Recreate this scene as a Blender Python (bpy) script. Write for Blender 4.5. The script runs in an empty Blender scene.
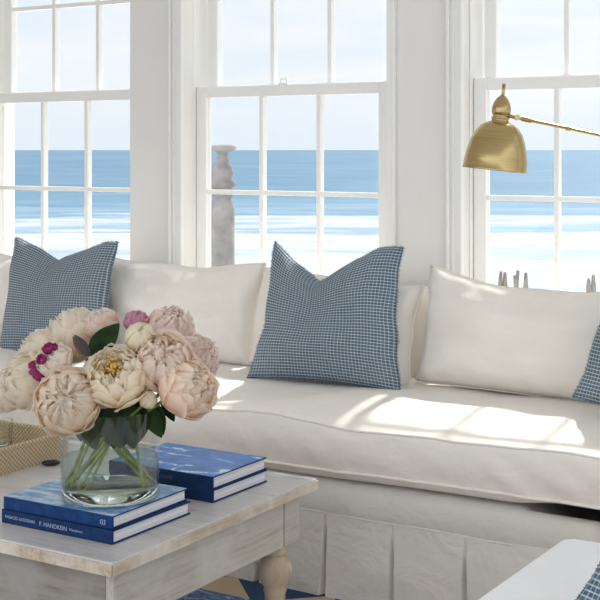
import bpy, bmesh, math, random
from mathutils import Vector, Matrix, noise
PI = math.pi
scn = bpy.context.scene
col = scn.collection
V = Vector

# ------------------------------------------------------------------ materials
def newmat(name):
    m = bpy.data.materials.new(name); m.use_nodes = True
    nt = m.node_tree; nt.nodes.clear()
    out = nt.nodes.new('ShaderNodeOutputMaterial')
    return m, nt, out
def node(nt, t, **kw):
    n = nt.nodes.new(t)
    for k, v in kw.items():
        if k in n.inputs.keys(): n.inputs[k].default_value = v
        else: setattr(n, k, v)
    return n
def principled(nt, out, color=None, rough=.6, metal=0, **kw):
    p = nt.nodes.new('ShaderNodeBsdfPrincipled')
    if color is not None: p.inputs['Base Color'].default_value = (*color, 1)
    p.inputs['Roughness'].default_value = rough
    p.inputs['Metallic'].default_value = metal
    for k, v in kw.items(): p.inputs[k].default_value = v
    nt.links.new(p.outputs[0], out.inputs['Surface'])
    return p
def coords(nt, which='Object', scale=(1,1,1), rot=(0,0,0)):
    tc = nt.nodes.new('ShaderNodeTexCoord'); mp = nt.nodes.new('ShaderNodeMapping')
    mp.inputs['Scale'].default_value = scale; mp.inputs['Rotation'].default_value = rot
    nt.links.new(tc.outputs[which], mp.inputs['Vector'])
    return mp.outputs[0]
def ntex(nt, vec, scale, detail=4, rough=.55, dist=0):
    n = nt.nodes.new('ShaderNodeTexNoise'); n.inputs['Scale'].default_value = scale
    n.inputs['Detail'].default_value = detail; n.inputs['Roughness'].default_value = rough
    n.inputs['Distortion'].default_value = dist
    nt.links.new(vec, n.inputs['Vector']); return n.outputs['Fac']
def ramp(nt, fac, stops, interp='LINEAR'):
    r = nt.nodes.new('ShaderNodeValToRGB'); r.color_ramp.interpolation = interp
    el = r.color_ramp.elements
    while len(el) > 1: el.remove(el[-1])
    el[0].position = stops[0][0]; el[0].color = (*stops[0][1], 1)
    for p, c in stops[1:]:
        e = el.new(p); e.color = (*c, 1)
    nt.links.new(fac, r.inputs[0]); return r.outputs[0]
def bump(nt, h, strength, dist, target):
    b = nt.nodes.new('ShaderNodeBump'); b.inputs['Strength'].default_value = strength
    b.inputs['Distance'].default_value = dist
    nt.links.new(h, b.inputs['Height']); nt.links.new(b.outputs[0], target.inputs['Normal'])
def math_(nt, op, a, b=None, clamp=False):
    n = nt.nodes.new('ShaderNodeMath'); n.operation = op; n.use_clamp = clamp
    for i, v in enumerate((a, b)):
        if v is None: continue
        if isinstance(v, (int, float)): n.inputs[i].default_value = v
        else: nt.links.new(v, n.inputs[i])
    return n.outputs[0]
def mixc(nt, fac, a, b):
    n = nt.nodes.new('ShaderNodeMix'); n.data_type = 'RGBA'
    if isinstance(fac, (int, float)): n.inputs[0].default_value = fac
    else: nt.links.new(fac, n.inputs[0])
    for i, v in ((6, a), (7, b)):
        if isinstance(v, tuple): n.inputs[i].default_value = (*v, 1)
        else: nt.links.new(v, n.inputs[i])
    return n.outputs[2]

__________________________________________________

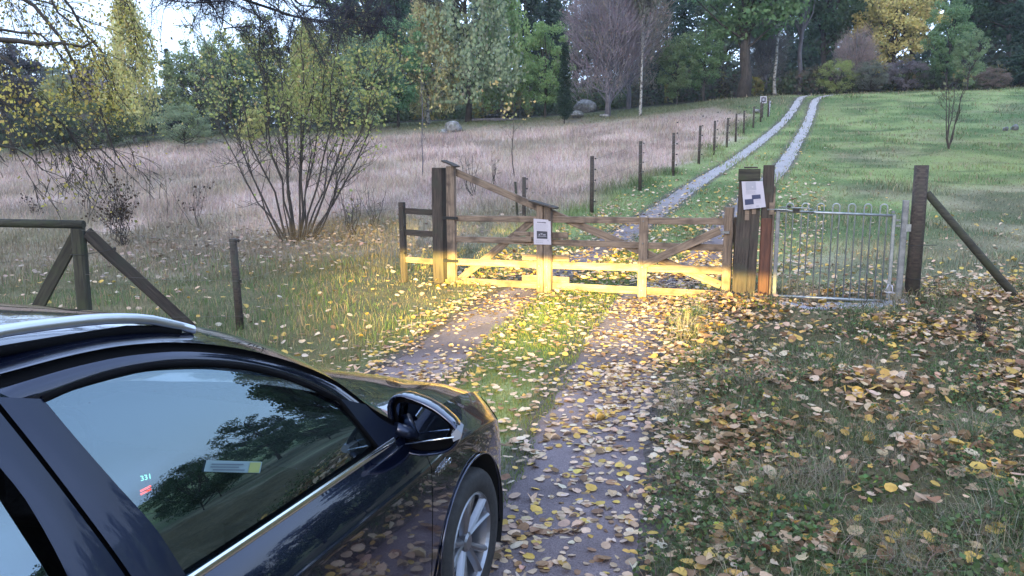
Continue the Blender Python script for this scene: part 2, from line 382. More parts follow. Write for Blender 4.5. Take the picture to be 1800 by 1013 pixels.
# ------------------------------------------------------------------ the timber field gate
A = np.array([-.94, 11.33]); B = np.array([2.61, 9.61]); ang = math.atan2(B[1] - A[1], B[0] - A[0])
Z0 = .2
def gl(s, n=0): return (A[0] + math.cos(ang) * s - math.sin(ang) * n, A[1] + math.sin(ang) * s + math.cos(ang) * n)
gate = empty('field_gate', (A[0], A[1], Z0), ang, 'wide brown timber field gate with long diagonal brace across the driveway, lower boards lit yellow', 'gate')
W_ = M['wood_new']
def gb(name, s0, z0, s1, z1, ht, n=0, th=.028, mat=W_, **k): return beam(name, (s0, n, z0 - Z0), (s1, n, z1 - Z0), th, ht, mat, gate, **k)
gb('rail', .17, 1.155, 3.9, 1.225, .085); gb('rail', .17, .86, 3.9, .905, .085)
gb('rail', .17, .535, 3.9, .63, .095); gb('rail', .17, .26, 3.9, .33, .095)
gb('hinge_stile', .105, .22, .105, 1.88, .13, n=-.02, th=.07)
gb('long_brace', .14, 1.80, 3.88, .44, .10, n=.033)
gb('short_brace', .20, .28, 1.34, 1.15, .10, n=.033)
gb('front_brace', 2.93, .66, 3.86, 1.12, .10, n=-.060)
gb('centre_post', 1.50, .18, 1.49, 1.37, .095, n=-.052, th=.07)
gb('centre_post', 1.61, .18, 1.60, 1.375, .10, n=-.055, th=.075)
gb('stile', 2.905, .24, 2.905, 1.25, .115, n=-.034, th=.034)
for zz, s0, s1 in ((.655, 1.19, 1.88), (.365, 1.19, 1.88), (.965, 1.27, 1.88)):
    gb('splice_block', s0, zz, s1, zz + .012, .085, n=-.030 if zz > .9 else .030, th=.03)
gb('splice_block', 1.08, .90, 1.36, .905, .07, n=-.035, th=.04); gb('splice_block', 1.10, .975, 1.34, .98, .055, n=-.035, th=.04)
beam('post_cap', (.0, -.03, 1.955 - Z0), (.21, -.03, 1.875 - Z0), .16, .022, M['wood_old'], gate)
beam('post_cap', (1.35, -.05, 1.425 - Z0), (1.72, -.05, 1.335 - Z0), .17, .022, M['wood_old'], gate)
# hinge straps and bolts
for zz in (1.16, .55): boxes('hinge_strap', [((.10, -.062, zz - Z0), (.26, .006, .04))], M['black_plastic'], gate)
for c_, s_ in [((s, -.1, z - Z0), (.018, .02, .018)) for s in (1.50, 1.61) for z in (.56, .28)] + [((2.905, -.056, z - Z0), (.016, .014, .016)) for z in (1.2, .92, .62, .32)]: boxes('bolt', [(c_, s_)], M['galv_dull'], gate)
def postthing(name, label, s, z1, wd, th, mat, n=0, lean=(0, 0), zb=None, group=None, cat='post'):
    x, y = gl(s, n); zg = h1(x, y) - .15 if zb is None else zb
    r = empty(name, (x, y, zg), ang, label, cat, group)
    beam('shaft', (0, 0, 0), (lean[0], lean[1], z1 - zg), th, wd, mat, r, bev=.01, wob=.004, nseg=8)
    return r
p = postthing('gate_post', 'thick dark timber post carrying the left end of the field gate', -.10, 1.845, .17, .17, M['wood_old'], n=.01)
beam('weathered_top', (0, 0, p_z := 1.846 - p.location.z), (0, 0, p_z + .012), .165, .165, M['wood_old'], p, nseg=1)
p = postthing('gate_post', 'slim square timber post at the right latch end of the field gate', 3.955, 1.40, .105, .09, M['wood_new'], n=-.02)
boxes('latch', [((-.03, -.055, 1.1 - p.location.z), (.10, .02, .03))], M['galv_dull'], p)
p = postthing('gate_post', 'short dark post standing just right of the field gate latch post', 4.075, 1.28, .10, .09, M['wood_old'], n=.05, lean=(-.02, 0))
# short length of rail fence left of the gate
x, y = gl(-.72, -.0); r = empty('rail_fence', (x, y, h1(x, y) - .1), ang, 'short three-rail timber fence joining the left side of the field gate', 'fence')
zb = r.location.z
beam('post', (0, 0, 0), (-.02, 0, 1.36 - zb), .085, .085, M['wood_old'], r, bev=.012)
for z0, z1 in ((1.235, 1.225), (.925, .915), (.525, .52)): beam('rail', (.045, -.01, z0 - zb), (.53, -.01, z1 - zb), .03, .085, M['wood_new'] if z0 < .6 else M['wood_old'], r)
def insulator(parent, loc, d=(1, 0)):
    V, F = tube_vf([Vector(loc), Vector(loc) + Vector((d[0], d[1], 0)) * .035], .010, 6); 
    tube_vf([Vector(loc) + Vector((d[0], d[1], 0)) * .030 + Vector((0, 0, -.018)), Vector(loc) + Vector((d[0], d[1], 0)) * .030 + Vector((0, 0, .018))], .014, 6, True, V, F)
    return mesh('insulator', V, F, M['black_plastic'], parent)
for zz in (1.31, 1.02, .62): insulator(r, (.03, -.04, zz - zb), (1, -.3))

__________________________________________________

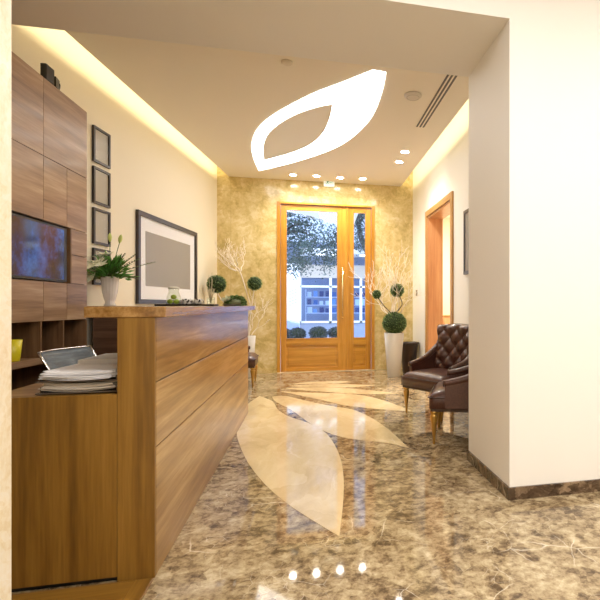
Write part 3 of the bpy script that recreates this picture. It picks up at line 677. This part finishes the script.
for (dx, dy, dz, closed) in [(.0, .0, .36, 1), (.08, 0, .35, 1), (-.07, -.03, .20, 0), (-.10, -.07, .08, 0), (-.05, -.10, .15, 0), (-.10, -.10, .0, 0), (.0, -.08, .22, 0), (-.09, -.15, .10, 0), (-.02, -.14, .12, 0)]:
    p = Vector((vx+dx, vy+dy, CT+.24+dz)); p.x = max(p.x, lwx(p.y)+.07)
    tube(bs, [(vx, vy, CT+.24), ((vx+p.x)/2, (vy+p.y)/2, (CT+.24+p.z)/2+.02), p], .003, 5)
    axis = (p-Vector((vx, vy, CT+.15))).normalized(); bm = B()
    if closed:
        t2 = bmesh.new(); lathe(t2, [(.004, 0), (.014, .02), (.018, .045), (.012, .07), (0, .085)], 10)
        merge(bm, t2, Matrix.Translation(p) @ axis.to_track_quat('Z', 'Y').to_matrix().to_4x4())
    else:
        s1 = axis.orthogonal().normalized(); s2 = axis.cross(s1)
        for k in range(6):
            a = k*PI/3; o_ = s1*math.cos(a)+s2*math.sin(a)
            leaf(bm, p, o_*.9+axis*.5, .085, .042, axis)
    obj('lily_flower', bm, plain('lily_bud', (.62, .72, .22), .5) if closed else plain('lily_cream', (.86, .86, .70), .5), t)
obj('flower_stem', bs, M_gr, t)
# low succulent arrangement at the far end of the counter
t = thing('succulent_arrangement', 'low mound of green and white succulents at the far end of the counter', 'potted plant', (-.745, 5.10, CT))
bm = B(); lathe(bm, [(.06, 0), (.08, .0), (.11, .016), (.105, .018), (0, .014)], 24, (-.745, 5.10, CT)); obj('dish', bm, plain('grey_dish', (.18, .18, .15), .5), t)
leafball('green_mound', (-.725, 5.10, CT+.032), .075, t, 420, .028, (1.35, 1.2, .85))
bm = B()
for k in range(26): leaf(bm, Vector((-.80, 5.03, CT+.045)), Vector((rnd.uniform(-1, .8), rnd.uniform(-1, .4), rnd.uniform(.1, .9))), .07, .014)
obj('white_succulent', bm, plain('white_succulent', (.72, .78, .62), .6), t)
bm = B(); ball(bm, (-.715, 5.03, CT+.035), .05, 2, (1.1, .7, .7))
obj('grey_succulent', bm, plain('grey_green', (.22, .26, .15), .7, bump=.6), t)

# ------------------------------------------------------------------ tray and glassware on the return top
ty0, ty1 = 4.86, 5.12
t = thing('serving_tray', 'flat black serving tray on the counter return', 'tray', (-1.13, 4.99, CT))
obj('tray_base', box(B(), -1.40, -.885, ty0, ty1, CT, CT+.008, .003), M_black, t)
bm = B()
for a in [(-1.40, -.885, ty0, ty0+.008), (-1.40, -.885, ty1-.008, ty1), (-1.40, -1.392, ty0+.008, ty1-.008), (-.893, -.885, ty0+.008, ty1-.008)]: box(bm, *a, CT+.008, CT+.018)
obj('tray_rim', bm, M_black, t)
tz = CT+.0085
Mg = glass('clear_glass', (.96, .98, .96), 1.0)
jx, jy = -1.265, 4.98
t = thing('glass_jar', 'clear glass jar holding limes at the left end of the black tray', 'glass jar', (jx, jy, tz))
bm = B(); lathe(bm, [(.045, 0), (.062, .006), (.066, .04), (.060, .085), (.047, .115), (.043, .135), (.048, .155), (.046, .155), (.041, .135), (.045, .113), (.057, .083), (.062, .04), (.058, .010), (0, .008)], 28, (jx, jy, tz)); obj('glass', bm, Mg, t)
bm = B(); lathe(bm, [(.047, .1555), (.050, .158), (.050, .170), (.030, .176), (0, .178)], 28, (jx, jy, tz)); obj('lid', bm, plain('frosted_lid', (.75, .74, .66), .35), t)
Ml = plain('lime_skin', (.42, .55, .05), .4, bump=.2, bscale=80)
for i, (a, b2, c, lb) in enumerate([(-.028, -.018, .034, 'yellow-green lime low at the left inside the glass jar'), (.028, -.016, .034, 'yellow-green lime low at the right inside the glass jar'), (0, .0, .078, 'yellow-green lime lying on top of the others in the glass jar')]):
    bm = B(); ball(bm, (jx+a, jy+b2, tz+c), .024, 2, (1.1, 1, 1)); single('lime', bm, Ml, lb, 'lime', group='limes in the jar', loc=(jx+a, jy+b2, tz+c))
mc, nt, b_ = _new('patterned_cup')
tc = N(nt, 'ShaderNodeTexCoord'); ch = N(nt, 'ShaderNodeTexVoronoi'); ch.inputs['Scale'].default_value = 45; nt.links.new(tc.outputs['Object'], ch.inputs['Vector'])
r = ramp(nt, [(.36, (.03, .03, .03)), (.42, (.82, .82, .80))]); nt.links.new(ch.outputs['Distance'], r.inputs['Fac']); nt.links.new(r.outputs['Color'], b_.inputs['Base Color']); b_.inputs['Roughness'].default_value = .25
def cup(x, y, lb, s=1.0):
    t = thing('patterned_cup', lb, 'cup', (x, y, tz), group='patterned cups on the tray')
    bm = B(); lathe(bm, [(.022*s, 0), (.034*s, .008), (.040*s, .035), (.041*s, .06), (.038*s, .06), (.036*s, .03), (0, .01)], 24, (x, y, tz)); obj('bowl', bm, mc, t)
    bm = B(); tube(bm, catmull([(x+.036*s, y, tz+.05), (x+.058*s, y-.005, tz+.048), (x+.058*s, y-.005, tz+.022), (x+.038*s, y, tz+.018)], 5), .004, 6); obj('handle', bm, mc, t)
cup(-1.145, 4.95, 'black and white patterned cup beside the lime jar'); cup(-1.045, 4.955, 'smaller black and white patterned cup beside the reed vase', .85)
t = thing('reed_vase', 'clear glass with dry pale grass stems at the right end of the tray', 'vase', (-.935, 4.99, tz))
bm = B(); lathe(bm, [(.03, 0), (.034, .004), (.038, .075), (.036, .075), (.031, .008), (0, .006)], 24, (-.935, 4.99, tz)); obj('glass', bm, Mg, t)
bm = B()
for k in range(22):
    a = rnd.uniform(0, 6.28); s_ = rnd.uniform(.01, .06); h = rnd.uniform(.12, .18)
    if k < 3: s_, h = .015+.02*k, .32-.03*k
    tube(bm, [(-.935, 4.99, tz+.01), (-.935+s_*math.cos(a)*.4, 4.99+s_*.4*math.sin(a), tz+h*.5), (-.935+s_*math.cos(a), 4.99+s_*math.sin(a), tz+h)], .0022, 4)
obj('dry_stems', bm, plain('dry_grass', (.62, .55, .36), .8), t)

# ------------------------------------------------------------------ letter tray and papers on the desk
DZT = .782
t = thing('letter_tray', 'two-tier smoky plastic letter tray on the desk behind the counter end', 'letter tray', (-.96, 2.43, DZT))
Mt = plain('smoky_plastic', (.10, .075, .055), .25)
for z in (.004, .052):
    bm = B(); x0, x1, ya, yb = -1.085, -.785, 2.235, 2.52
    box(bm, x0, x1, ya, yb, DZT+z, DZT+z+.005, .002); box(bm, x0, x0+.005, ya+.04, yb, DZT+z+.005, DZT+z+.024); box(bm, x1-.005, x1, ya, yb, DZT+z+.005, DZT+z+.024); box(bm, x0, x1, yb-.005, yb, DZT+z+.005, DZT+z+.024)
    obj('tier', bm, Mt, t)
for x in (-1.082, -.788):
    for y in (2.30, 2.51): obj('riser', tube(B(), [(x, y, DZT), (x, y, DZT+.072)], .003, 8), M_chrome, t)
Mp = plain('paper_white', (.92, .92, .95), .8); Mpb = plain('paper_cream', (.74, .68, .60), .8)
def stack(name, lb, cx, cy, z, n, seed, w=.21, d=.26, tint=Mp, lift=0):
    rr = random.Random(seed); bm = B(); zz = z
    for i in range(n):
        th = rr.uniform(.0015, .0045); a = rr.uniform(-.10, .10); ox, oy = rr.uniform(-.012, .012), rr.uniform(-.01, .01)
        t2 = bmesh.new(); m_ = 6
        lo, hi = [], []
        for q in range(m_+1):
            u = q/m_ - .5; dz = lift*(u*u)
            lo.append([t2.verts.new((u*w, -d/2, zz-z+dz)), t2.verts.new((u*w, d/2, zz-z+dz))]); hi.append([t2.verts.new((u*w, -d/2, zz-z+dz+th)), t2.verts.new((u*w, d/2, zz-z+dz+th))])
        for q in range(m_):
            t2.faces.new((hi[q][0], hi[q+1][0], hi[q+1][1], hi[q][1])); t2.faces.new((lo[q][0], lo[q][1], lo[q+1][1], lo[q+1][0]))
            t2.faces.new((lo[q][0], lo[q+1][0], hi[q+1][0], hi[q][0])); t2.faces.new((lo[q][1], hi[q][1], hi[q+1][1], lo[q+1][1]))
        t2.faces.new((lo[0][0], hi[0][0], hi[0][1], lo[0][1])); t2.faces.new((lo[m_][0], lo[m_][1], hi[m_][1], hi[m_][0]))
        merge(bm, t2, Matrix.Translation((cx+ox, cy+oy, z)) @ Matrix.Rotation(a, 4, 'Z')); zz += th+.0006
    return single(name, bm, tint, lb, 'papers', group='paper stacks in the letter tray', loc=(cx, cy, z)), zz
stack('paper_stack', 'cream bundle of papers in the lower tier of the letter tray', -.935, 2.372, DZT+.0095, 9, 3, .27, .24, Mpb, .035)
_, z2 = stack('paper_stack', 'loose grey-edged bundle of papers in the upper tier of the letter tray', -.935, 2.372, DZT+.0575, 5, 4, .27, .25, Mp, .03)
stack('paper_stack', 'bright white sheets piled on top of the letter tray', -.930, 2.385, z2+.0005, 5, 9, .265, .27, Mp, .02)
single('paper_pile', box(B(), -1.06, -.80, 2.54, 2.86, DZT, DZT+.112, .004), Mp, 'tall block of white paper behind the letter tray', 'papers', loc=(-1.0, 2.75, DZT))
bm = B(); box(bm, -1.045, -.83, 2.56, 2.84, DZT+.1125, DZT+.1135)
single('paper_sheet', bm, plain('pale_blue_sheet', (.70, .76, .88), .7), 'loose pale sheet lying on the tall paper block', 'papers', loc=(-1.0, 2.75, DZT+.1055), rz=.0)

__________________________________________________

_To be done_. Of the lines above, how many hold the word "picture"? Say the number alone.

_Exercise solution_. 2